You might remove the field (and thus remove it from primary constructor), but also create a deprecated constructor with the old signature. Plus you'll need a similar apply method on the companion object. The problem is, it is going to break pattern matching for the case class (unless you override unapply). Maybe you find it reasonable, maybe not. And, if you don't want to break readers, you'll also have to implement a deprecated getter stub. (It is however questionable what value to return.)

A more conservative approach: Deprecate the primary constructor, create a secondary (non-deprecated) constructor without the value. Also, deprecate the field. This seems to work OK and it does not break unapply method. It seems to raise deprecated warnings as you would want, except the definition also raises a deprecation warning.
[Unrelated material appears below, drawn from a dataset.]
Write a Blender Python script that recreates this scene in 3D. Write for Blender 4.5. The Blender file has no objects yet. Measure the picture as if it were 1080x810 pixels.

See this snippet:

case class Foo @deprecated() (x: String, @deprecated y: Int){
  def this(x: String) = this(x, 0)
}

object Foo {
  def apply(x: String) = new Foo(x)
}

println((new Foo("x")).x)
println((new Foo("x", 66)).x)
println((Foo("x")).x)
println((Foo("x", 66)).x)

println((new Foo("x")).y)
println((new Foo("x", 66)).y)
println((Foo("x")).y)
println((Foo("x", 66)).y)

Unfortunately, there is no @SuppressWarning.

Of course, adjust parameters for @deprecated as you need.